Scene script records
********************
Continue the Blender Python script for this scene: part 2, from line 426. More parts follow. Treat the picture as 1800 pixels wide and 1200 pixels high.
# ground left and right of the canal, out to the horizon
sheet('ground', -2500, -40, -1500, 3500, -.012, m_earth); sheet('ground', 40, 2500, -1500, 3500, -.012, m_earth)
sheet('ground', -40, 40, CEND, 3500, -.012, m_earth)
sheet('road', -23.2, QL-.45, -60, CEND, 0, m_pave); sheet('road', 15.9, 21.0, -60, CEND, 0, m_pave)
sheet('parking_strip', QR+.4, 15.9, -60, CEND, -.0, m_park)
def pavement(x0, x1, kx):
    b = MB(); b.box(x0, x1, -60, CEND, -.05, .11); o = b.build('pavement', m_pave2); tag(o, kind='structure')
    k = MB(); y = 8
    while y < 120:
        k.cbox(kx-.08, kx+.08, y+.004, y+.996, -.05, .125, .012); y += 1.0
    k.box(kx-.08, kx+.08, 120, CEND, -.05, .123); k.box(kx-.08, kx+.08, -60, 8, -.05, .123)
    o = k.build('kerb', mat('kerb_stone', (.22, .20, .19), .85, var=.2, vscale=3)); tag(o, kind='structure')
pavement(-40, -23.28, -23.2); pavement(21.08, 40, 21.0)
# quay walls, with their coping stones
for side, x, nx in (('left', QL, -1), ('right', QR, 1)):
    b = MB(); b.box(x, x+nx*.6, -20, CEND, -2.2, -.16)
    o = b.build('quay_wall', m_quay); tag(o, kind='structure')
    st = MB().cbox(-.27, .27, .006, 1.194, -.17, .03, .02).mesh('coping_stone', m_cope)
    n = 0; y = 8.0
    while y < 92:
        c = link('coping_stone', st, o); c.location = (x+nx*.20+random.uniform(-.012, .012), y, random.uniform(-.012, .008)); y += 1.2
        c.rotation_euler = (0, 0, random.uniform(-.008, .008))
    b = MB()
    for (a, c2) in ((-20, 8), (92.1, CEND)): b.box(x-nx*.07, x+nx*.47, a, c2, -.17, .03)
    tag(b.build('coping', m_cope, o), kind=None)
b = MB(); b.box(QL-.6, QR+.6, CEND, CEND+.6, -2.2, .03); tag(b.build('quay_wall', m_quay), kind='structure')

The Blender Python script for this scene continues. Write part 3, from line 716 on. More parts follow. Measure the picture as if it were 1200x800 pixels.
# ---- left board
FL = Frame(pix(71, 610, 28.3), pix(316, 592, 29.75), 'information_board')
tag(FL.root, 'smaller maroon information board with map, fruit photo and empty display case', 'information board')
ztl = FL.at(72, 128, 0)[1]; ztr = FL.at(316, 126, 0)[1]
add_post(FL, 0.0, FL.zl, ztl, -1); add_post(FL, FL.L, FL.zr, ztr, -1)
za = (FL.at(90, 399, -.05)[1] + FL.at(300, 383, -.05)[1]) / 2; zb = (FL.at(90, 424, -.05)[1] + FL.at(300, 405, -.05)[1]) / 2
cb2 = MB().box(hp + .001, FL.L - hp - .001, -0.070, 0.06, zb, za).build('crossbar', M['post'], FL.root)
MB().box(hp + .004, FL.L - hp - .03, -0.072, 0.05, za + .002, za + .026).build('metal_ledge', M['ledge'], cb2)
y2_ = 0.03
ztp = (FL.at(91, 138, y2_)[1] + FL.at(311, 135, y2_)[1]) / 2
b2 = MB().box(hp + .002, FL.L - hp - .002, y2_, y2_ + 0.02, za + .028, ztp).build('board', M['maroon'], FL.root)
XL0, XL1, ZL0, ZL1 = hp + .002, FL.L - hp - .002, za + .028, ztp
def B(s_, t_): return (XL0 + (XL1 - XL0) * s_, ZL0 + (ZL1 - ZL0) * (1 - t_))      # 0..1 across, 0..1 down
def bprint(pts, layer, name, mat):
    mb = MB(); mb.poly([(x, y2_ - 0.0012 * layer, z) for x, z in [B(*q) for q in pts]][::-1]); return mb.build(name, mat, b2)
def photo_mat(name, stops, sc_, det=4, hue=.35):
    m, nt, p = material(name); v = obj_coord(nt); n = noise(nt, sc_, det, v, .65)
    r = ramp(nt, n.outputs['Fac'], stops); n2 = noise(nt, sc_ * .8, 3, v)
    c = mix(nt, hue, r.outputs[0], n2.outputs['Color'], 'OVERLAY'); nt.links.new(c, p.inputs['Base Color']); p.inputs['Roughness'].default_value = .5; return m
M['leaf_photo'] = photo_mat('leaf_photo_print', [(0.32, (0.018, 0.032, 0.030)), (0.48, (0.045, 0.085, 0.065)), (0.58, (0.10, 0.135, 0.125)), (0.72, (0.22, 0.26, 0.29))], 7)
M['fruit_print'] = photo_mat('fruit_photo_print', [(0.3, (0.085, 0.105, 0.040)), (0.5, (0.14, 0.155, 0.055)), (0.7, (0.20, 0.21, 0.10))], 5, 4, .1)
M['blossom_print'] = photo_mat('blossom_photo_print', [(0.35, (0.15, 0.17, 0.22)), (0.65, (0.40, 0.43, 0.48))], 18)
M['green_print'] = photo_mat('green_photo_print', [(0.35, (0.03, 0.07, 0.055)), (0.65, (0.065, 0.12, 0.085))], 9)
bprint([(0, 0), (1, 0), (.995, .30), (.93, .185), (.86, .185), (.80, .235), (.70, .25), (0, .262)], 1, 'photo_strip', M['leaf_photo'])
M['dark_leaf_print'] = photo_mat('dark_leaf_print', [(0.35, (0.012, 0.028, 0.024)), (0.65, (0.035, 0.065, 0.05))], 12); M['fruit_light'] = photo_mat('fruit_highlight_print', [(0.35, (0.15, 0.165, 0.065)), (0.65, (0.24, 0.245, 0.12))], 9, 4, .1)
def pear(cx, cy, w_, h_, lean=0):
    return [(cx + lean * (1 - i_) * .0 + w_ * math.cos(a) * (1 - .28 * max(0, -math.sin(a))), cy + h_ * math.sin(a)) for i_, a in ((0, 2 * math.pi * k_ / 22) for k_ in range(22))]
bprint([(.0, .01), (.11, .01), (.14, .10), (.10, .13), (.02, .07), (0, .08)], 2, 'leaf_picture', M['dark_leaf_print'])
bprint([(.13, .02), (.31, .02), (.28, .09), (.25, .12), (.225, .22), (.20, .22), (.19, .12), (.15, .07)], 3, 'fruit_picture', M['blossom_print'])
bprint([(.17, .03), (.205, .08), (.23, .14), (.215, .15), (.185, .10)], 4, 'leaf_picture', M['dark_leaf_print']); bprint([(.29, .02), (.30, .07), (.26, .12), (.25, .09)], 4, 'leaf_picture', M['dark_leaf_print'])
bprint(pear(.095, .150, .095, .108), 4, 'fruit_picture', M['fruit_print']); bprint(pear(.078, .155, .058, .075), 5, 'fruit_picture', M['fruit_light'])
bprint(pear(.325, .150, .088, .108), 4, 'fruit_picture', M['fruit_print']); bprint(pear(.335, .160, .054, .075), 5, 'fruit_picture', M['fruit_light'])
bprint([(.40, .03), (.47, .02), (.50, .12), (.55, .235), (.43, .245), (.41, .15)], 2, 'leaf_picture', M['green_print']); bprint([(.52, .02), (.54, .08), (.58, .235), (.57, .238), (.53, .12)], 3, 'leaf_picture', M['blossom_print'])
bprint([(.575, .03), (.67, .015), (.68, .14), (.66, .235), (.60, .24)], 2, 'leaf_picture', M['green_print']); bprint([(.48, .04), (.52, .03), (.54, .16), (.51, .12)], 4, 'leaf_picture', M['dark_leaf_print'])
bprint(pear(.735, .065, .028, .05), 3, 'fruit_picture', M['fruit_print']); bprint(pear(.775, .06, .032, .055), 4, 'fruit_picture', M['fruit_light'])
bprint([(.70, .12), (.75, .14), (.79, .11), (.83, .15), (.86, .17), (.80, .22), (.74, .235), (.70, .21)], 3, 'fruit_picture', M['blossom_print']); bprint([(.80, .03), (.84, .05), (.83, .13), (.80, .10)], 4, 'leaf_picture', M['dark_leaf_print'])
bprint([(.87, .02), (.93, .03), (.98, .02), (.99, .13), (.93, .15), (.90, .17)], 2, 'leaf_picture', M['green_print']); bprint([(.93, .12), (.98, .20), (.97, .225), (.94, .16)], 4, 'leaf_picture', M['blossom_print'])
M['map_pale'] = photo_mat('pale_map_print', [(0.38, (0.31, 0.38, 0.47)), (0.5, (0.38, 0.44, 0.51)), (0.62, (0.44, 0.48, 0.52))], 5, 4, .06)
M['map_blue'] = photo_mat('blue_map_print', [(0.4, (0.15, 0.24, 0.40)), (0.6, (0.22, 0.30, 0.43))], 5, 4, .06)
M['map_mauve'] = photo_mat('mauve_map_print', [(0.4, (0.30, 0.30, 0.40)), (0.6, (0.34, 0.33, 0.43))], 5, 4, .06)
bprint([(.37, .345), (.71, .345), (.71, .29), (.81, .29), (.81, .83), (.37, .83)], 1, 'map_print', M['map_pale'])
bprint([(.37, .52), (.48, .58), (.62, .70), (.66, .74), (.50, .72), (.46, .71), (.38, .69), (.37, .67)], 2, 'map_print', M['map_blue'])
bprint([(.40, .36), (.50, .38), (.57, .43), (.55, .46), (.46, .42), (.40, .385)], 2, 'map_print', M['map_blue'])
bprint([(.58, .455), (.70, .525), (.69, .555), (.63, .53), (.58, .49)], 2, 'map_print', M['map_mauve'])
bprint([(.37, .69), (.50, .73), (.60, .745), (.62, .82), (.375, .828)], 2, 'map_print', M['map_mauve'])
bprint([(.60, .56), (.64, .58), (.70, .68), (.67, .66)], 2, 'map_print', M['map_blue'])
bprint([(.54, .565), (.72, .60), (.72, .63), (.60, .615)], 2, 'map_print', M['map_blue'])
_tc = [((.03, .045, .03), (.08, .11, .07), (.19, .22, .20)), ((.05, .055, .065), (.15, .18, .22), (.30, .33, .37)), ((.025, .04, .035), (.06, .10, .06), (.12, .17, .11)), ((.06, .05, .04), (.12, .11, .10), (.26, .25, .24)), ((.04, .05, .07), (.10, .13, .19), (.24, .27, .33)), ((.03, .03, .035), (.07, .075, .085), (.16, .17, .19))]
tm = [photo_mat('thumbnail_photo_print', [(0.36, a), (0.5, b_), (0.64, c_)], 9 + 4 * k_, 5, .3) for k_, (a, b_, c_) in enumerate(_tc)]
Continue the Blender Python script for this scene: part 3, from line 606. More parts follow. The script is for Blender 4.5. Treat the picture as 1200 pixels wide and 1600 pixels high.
********************
What you will do
Reproduce, please, the lines of the material from its first line down to the line containing "b = MB(); b.box(QL-.6, QR+.6, CEND, CEND+.6, -2.2, .03);", keeping both ends and nothing beyond them.

Answer
Continue the Blender Python script for this scene: part 2, from line 426. More parts follow. Treat the picture as 1800 pixels wide and 1200 pixels high.
# ground left and right of the canal, out to the horizon
sheet('ground', -2500, -40, -1500, 3500, -.012, m_earth); sheet('ground', 40, 2500, -1500, 3500, -.012, m_earth)
sheet('ground', -40, 40, CEND, 3500, -.012, m_earth)
sheet('road', -23.2, QL-.45, -60, CEND, 0, m_pave); sheet('road', 15.9, 21.0, -60, CEND, 0, m_pave)
sheet('parking_strip', QR+.4, 15.9, -60, CEND, -.0, m_park)
def pavement(x0, x1, kx):
    b = MB(); b.box(x0, x1, -60, CEND, -.05, .11); o = b.build('pavement', m_pave2); tag(o, kind='structure')
    k = MB(); y = 8
    while y < 120:
        k.cbox(kx-.08, kx+.08, y+.004, y+.996, -.05, .125, .012); y += 1.0
    k.box(kx-.08, kx+.08, 120, CEND, -.05, .123); k.box(kx-.08, kx+.08, -60, 8, -.05, .123)
    o = k.build('kerb', mat('kerb_stone', (.22, .20, .19), .85, var=.2, vscale=3)); tag(o, kind='structure')
pavement(-40, -23.28, -23.2); pavement(21.08, 40, 21.0)
# quay walls, with their coping stones
for side, x, nx in (('left', QL, -1), ('right', QR, 1)):
    b = MB(); b.box(x, x+nx*.6, -20, CEND, -2.2, -.16)
    o = b.build('quay_wall', m_quay); tag(o, kind='structure')
    st = MB().cbox(-.27, .27, .006, 1.194, -.17, .03, .02).mesh('coping_stone', m_cope)
    n = 0; y = 8.0
    while y < 92:
        c = link('coping_stone', st, o); c.location = (x+nx*.20+random.uniform(-.012, .012), y, random.uniform(-.012, .008)); y += 1.2
        c.rotation_euler = (0, 0, random.uniform(-.008, .008))
    b = MB()
    for (a, c2) in ((-20, 8), (92.1, CEND)): b.box(x-nx*.07, x+nx*.47, a, c2, -.17, .03)
    tag(b.build('coping', m_cope, o), kind=None)
b = MB(); b.box(QL-.6, QR+.6, CEND, CEND+.6, -2.2, .03); tag(b.build('quay_wall', m_quay), kind='structure')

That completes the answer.